**Problem requirements**
List all lines in the material below that contain "scene".
== Supplied data
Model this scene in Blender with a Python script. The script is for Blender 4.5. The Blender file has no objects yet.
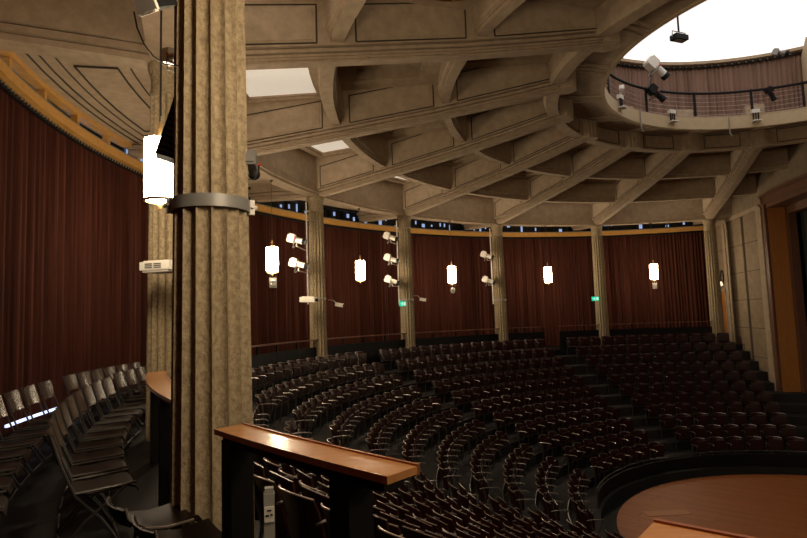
import bpy, math, random
from mathutils import Vector, Matrix, Quaternion
SC = bpy.context.scene
COL = SC.collection
random.seed(7)
# ---------------------------------------------------------------- camera, world, exposure
EYE = 1.65
PITCH, ROLL, FPX = 0.0858, 0.033, 573.3
cam_d = bpy.data.cameras.new('camera')
cam = bpy.data.objects.new('camera', cam_d); COL.objects.link(cam)
cam_d.sensor_width = 36.0; cam_d.sensor_fit = 'HORIZONTAL'
cam_d.lens = FPX * 36.0 / 807.0
cam_d.clip_start = 0.05; cam_d.clip_end = 200
_r = Vector((1, 0, 0)); _u = Vector((0, -math.sin(PITCH), math.cos(PITCH))); _d = Vector((0, math.cos(PITCH), math.sin(PITCH)))
_R = _r * math.cos(ROLL) - _u * math.sin(ROLL); _U = _r * math.sin(ROLL) + _u * math.cos(ROLL)
cam.matrix_world = Matrix(((_R.x, _U.x, -_d.x, 0), (_R.y, _U.y, -_d.y, 0), (_R.z, _U.z, -_d.z, EYE), (0, 0, 0, 1)))
SC.camera = cam
w = bpy.data.worlds.new('world'); SC.world = w; w.use_nodes = True
w.node_tree.nodes['Background'].inputs[0].default_value = (0.004, 0.0045, 0.006, 1)
w.node_tree.nodes['Background'].inputs[1].default_value = 1.0
vs = SC.view_settings
vs.view_transform = 'Standard'; vs.look = 'None'; vs.gamma = 1.0; vs.use_curve_mapping = False
vs.exposure = 0.0
SC.cycles.use_denoising = True
SC.cycles.max_bounces = 6
SC.cycles.sample_clamp_indirect = 3.0
SC.cycles.caustics_reflective = False; SC.cycles.caustics_refractive = False
LAMP_POWER = 72.0      # radiance of the opal lamp shades
DOME_POWER = 1.1       # radiance of the daylit roof light
# ---------------------------------------------------------------- polar frame of the round hall
CX, CY = 10.0516, 12.5768
TH0, DTH = 3.7734, 0.3564
def ang(i): return TH0 - i * DTH
def P(r, i, z):
    a = ang(i); return Vector((CX + r * math.cos(a), CY + r * math.sin(a), z + EYE))
def di(m, r): return m / r / DTH            # metres along the arc -> bay units
def frame(r, i, z):
    """matrix: local x = along arc (clockwise, growing index), y = outward, z = up"""
    a = ang(i); o = Vector((math.cos(a), math.sin(a), 0)); t = Vector((math.sin(a), -math.cos(a), 0))
    p = P(r, i, z)
    return Matrix(((t.x, o.x, 0, p.x), (t.y, o.y, 0, p.y), (0, 0, 1, p.z), (0, 0, 0, 1)))
def axes(p, d, up=Vector((0, 0, 1))):
    d = Vector(d).normalized(); x = d.cross(up).normalized(); z = x.cross(d).normalized()
    return Matrix(((x.x, d.x, z.x, p.x), (x.y, d.y, z.y, p.y), (x.z, d.z, z.z, p.z), (0, 0, 0, 1)))
# ---------------------------------------------------------------- materials
def mat(name, col, rough=0.6, metal=0.0, noise=None, bump=None, emit=None, spec=0.5, coat=0.0, col2=None, scale=4.0, detail=6.0, stretch=None):
    m = bpy.data.materials.new(name); m.use_nodes = True
    nt = m.node_tree; b = nt.nodes['Principled BSDF']
    b.inputs['Base Color'].default_value = (*col, 1); b.inputs['Roughness'].default_value = rough
    b.inputs['Metallic'].default_value = metal; b.inputs['Specular IOR Level'].default_value = spec
    if coat: b.inputs['Coat Weight'].default_value = coat; b.inputs['Coat Roughness'].default_value = 0.15
    if emit:
        b.inputs['Emission Color'].default_value = (*emit[0], 1); b.inputs['Emission Strength'].default_value = emit[1]
    if col2 or bump:
        tc = nt.nodes.new('ShaderNodeTexCoord'); mp = nt.nodes.new('ShaderNodeMapping')
        nt.links.new(tc.outputs['Object'], mp.inputs[0])
        if stretch: mp.inputs['Scale'].default_value = stretch
        n = nt.nodes.new('ShaderNodeTexNoise'); n.inputs['Scale'].default_value = scale; n.inputs['Detail'].default_value = detail
        n.inputs['Roughness'].default_value = 0.65
        nt.links.new(mp.outputs[0], n.inputs['Vector'])
    if col2:
        rp = nt.nodes.new('ShaderNodeValToRGB'); rp.color_ramp.elements[0].color = (*col, 1); rp.color_ramp.elements[1].color = (*col2, 1)
        rp.color_ramp.elements[0].position = 0.33; rp.color_ramp.elements[1].position = 0.67
        nt.links.new(n.outputs['Fac'], rp.inputs[0]); nt.links.new(rp.outputs[0], b.inputs['Base Color'])
    if bump:
        n2 = nt.nodes.new('ShaderNodeTexNoise'); n2.inputs['Scale'].default_value = bump[1]; n2.inputs['Detail'].default_value = 3
        nt.links.new(mp.outputs[0], n2.inputs['Vector'])
        bp = nt.nodes.new('ShaderNodeBump'); bp.inputs['Strength'].default_value = bump[0]; bp.inputs['Distance'].default_value = 0.01
        nt.links.new(n2.outputs['Fac'], bp.inputs['Height']); nt.links.new(bp.outputs[0], b.inputs['Normal'])
    return m
M = {}
M['concrete'] = mat('ceiling_concrete', (0.33, 0.247, 0.168), 0.85, col2=(0.45, 0.343, 0.237), scale=5, detail=10, bump=(0.5, 60))
M['column'] = mat('column_stone', (0.20, 0.147, 0.085), 0.8, col2=(0.42, 0.33, 0.205), scale=26, detail=12, bump=(1.0, 60), stretch=(1, 1, 0.8))
M['rim'] = mat('rim_plaster', (0.47, 0.355, 0.215), 0.7, col2=(0.53, 0.41, 0.26), scale=5)
M['wallstone'] = mat('panel_stone', (0.21, 0.150, 0.092), 0.8, col2=(0.29, 0.218, 0.142), scale=3, bump=(0.3, 40))
M['groove_and_shade'] = mat('dark_joint_and_shade', (0.05, 0.037, 0.025), 0.9)  # wall joints, and the painted shadow lines around ceiling panels
M['curtain'] = mat('red_velvet', (0.028, 0.0075, 0.0045), 0.85, col2=(0.078, 0.021, 0.0118), scale=2.0, stretch=(6, 6, 0.2), spec=0.15)
M['ocurtain'] = mat('brown_drape', (0.20, 0.12, 0.09), 0.9, col2=(0.27, 0.17, 0.13), scale=2.0, stretch=(6, 6, 0.2), spec=0.1)
M['scurtain'] = mat('stage_drape', (0.06, 0.064, 0.055), 0.9, spec=0.1)
M['gold'] = mat('golden_wood', (0.48, 0.24, 0.055), 0.45, col2=(0.60, 0.33, 0.09), scale=6, stretch=(1, 1, 5))
M['ledge'] = mat('grey_ledge', (0.22, 0.21, 0.19), 0.6)
M['orange'] = mat('orange_wood', (0.42, 0.155, 0.032), 0.45, col2=(0.50, 0.20, 0.045), scale=4, stretch=(4, 4, 0.5))
M['redwood'] = mat('red_brown_wood', (0.12, 0.050, 0.025), 0.5, col2=(0.17, 0.07, 0.035), scale=4, stretch=(4, 4, .5))
M['desk'] = mat('desk_veneer', (0.52, 0.22, 0.075), 0.34, col2=(0.64, 0.30, 0.11), scale=3, stretch=(1, 9, 1), coat=0.5)
M['deskedge'] = mat('desk_edge', (0.30, 0.09, 0.03), 0.4)
M['black'] = mat('black_paint', (0.008, 0.008, 0.009), 0.6, spec=.2)
M['darkpanel'] = mat('dark_panel', (0.007, 0.006, 0.006), 0.6, spec=.2)
M['seatwood'] = mat('seat_plywood', (0.024, 0.0062, 0.0045), 0.34, spec=.3, col2=(0.036, 0.0095, 0.0065), scale=5, stretch=(3, 3, 1))
M['chairwood'] = mat('chair_plywood', (0.042, 0.027, 0.020), 0.26, col2=(0.056, 0.036, 0.027), scale=4, stretch=(6, 6, .8))
M['chairseat'] = mat('chair_seat_wood', (0.009, 0.0038, 0.003), 0.5, spec=.18, col2=(0.014, 0.006, 0.0045), scale=5)
M['armsteel'] = mat('arm_steel', (0.26, 0.235, 0.22), 0.3, metal=0.9)
M['steel'] = mat('worn_steel', (0.55, 0.50, 0.46), 0.35, metal=0.9)
M['darksteel'] = mat('dark_steel', (0.10, 0.095, 0.09), 0.4, metal=0.7)
M['grey'] = mat('grey_metal', (0.23, 0.22, 0.21), 0.45, metal=0.2)
M['white'] = mat('white_paint', (0.72, 0.68, 0.62), 0.45)
M['greyplastic'] = mat('grey_plastic', (0.30, 0.28, 0.25), 0.5)
M['floor'] = mat('grey_floor', (0.007, 0.007, 0.007), 0.55, spec=.2, col2=(0.010, 0.0098, 0.0098), scale=3)
M['tier'] = mat('tier_floor', (0.022, 0.019, 0.0175), 0.7, spec=.15, col2=(0.031, 0.027, 0.025), scale=3)
M['lamp'] = mat('opal_glass_lit', (0.9, 0.85, 0.75), 0.4, emit=((1.0, 0.80, 0.54), LAMP_POWER))
M['brass'] = mat('brass', (0.65, 0.42, 0.18), 0.35, metal=0.9)
M['glass'] = mat('dark_pane', (0.02, 0.022, 0.028), 0.15)
M['daypane'] = mat('daylit_pane', (0.1, 0.12, 0.15), 0.3, emit=((0.38, 0.52, 0.85), 0.75))
M['dome'] = mat('roof_light', (0.8, 0.8, 0.78), 0.8, emit=((1.0, 0.955, 0.91), DOME_POWER))
M['sky'] = mat('ceiling_light_panel', (0.7, 0.66, 0.6), 0.8, emit=((1.0, 0.88, 0.74), 0.42))
M['green'] = mat('exit_green', (0.0, 0.35, 0.2), 0.5, emit=((0.0, 0.62, 0.33), 0.8))
M['exitwhite'] = mat('exit_white', (0.8, 0.9, 0.85), 0.5, emit=((0.55, 1.0, 0.8), 1.0))
M['daylight_strip'] = mat('cold_strip', (0.7, 0.75, 0.9), 0.5, emit=((0.62, 0.70, 1.0), 1.5))
M['lens'] = mat('lens', (0.01, 0.01, 0.012), 0.1)
M['red'] = mat('red_knob', (0.5, 0.02, 0.02), 0.5)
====
**Solution to the exercise**
Model this scene in Blender with a Python script. The script is for Blender 4.5. The Blender file has no objects yet.
SC = bpy.context.scene